* _What needs to be done_
Return the listing below exactly, with the pictures dropped.

* _Dataset extract_
--- Begin ---
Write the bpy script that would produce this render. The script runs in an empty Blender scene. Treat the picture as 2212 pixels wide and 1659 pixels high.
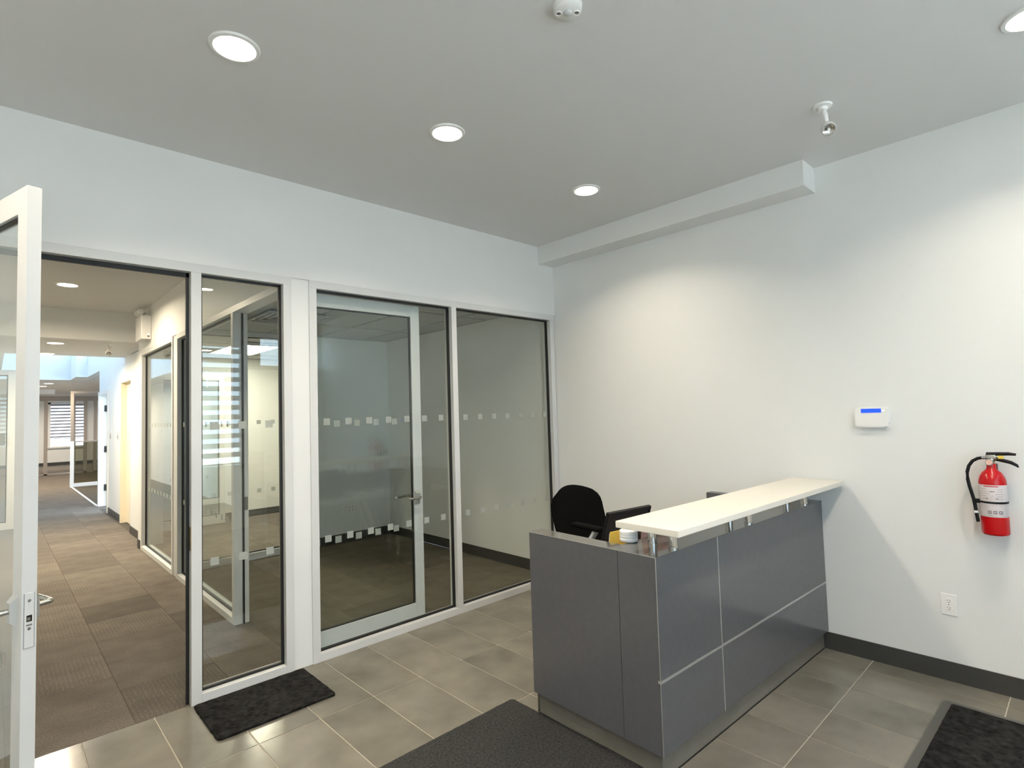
import bpy, bmesh, math, random
from mathutils import Vector, Matrix
random.seed(7)
PI = math.pi
SC = bpy.context.scene
COL = SC.collection

# ------------------------------------------------------------------ camera
F_PX = 1190.643
CAM_P = (-3.8809, -3.4899, 1.559)
YAW, PITCH, ROLL = 0.7575, 0.0503, 0.0303
fw = Vector((math.sin(YAW)*math.cos(PITCH), math.cos(YAW)*math.cos(PITCH), math.sin(PITCH)))
rt = fw.cross(Vector((0, 0, 1))).normalized()
dn = fw.cross(rt)
r2 = math.cos(ROLL)*rt + math.sin(ROLL)*dn
d2 = -math.sin(ROLL)*rt + math.cos(ROLL)*dn
cd = bpy.data.cameras.new('camera')
cam = bpy.data.objects.new('camera', cd)
COL.objects.link(cam)
mw = Matrix.Identity(4)
for i in range(3):
    mw[i][0] = r2[i]; mw[i][1] = -d2[i]; mw[i][2] = -fw[i]; mw[i][3] = CAM_P[i]
cam.matrix_world = mw
cd.sensor_fit = 'HORIZONTAL'; cd.sensor_width = 36.0
cd.lens = F_PX*36.0/2212.0
cd.clip_start = 0.02
SC.camera = cam

# ------------------------------------------------------------------ world, exposure
SKY = 7.6
DOWNLIGHT = 30.0      # glow of the lens itself
LAMP_W = 15.5          # light each reception fitting throws down
w = bpy.data.worlds.new('world'); SC.world = w
w.use_nodes = True
bgn = w.node_tree.nodes['Background']
bgn.inputs['Color'].default_value = (0.66, 0.85, 1.06, 1)
bgn.inputs['Strength'].default_value = SKY
sd = bpy.data.lights.new('sun', 'SUN'); sd.energy = 32.0; sd.color = (1, .95, .86); sd.angle = math.radians(.6)
sun = bpy.data.objects.new('sun', sd); COL.objects.link(sun)
sun.rotation_euler = Vector((0, 0, -1)).rotation_difference(Vector((.80, .0, -.60))).to_euler()
vs = SC.view_settings
vs.view_transform = 'Standard'; vs.look = 'None'; vs.gamma = 1.0; vs.use_curve_mapping = False
vs.exposure = 0.0
cy = SC.cycles
cy.use_denoising = True
try: cy.denoiser = 'OPENIMAGEDENOISE'
except Exception: pass
cy.max_bounces = 10; cy.diffuse_bounces = 6; cy.glossy_bounces = 5
cy.transmission_bounces = 8; cy.transparent_max_bounces = 40
cy.sample_clamp_indirect = 6.0; cy.sample_clamp_direct = 0.0
cy.caustics_reflective = False; cy.caustics_refractive = False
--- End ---
* _Written response_
Write the bpy script that would produce this render. The script runs in an empty Blender scene. Treat the picture as 2212 pixels wide and 1659 pixels high.
import bpy, bmesh, math, random
from mathutils import Vector, Matrix
random.seed(7)
PI = math.pi
SC = bpy.context.scene
COL = SC.collection

# ------------------------------------------------------------------ camera
F_PX = 1190.643
CAM_P = (-3.8809, -3.4899, 1.559)
YAW, PITCH, ROLL = 0.7575, 0.0503, 0.0303
fw = Vector((math.sin(YAW)*math.cos(PITCH), math.cos(YAW)*math.cos(PITCH), math.sin(PITCH)))
rt = fw.cross(Vector((0, 0, 1))).normalized()
dn = fw.cross(rt)
r2 = math.cos(ROLL)*rt + math.sin(ROLL)*dn
d2 = -math.sin(ROLL)*rt + math.cos(ROLL)*dn
cd = bpy.data.cameras.new('camera')
cam = bpy.data.objects.new('camera', cd)
COL.objects.link(cam)
mw = Matrix.Identity(4)
for i in range(3):
    mw[i][0] = r2[i]; mw[i][1] = -d2[i]; mw[i][2] = -fw[i]; mw[i][3] = CAM_P[i]
cam.matrix_world = mw
cd.sensor_fit = 'HORIZONTAL'; cd.sensor_width = 36.0
cd.lens = F_PX*36.0/2212.0
cd.clip_start = 0.02
SC.camera = cam

# ------------------------------------------------------------------ world, exposure
SKY = 7.6
DOWNLIGHT = 30.0      # glow of the lens itself
LAMP_W = 15.5          # light each reception fitting throws down
w = bpy.data.worlds.new('world'); SC.world = w
w.use_nodes = True
bgn = w.node_tree.nodes['Background']
bgn.inputs['Color'].default_value = (0.66, 0.85, 1.06, 1)
bgn.inputs['Strength'].default_value = SKY
sd = bpy.data.lights.new('sun', 'SUN'); sd.energy = 32.0; sd.color = (1, .95, .86); sd.angle = math.radians(.6)
sun = bpy.data.objects.new('sun', sd); COL.objects.link(sun)
sun.rotation_euler = Vector((0, 0, -1)).rotation_difference(Vector((.80, .0, -.60))).to_euler()
vs = SC.view_settings
vs.view_transform = 'Standard'; vs.look = 'None'; vs.gamma = 1.0; vs.use_curve_mapping = False
vs.exposure = 0.0
cy = SC.cycles
cy.use_denoising = True
try: cy.denoiser = 'OPENIMAGEDENOISE'
except Exception: pass
cy.max_bounces = 10; cy.diffuse_bounces = 6; cy.glossy_bounces = 5
cy.transmission_bounces = 8; cy.transparent_max_bounces = 40
cy.sample_clamp_indirect = 6.0; cy.sample_clamp_direct = 0.0
cy.caustics_reflective = False; cy.caustics_refractive = False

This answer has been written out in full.